Gaycken: Das wissen wir nicht. Es sind wohl so 20.000 Rechner. Man muss sicherlich nicht alle ersetzen, aber einen größeren Teil davon müsste man vielleicht tatsächlich dann ersetzen.
von Hellfeld: Angesichts dieser Dimension, die Sie jetzt gerade sagen, lässt sich denn so ein System wie das im Bundestag - Sie haben gerade gesagt, vielleicht 20.000 Rechner - überhaupt schützen, oder muss man immer damit rechnen, dass, weil man es eben nicht so richtig schützen kann, immer irgendwie jemand mithört, mitguckt, mitspioniert sozusagen?

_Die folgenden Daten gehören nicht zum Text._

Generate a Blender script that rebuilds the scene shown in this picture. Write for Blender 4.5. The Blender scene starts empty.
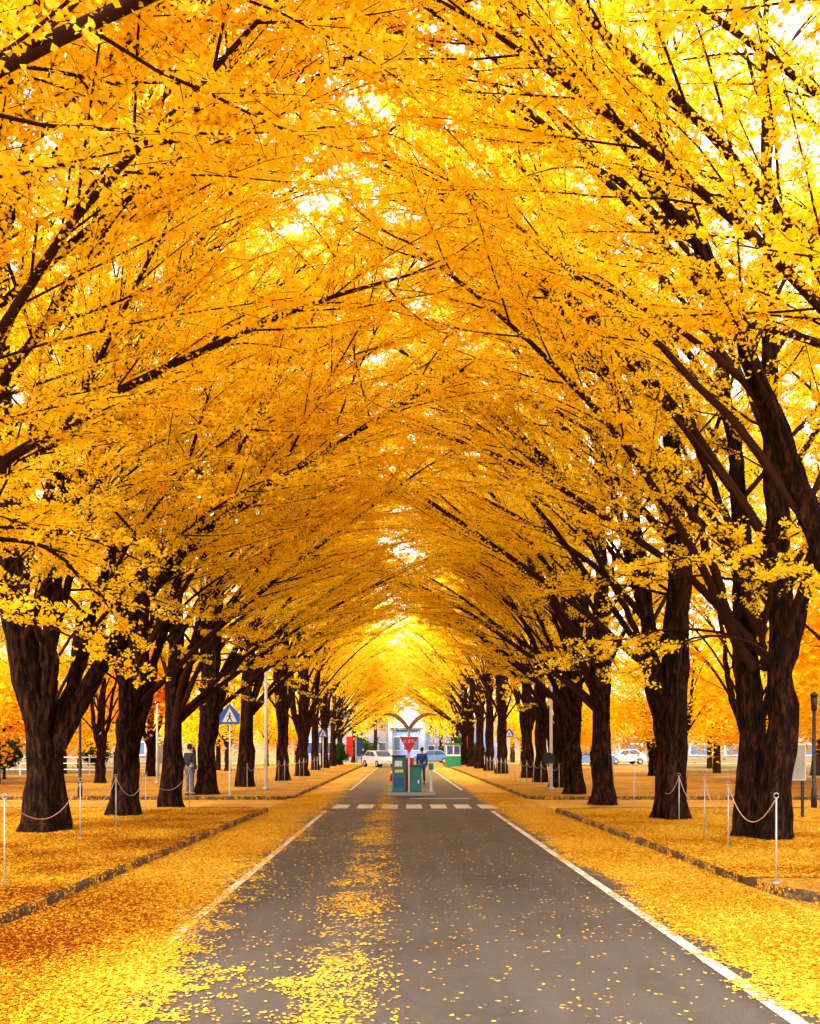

Gaycken: Ja, das ist wirklich sehr schwierig bei diesen sehr großen Systemen. Dort haben wir immer Probleme, auch bei den Konzernen oder bei Militärs, wenn die so sehr große Systeme haben mit vielen tausend Rechnern. Da ist immer irgendwo ein Schwachpunkt, irgendjemand passt nicht auf. Da gibt es dann sicherlich auch Innentäter, die da irgendwie mit reinkommen, gerade wenn Nachrichtendienste im Spiel sind. Von daher kann man die eigentlich sowieso nicht so richtig gut sichern. Man versucht, tatsächlich nur eine so gut es geht Sicherung irgendwie einzubauen, und da weiß man dann, dass man nicht alle Angreifer raushalten kann, aber zumindest die untalentierten.
Sensible Prozesse in gesicherten Netzes parallel sichern
von Hellfeld: Und wie oft müsste die pro Jahr erneuert oder aktualisiert, auf den neuesten Stand gebracht werden?
Gaycken: Das hängt ganz von den Angreifern ab, wie beharrlich die sind. Aber die haben natürlich relativ geringe Kosten im Vergleich zu den Kosten des Verteidigers, sodass sie durchaus immer wieder angreifen können. Aber was eigentlich immer eine ganz gute Maßnahme ist, einfach Systeme für sensible Prozesse zu parallelisieren und dann noch mal ein kleines, ganz geschlossenes und sehr hart kontrolliertes gesichertes Netz im Bundestag aufzubauen, wo dann solche Prozesse drüber laufen können.
von Hellfeld: Soweit der IT-Experte Sandro Gaycken, mit dem ich vor dieser Sendung gesprochen habe.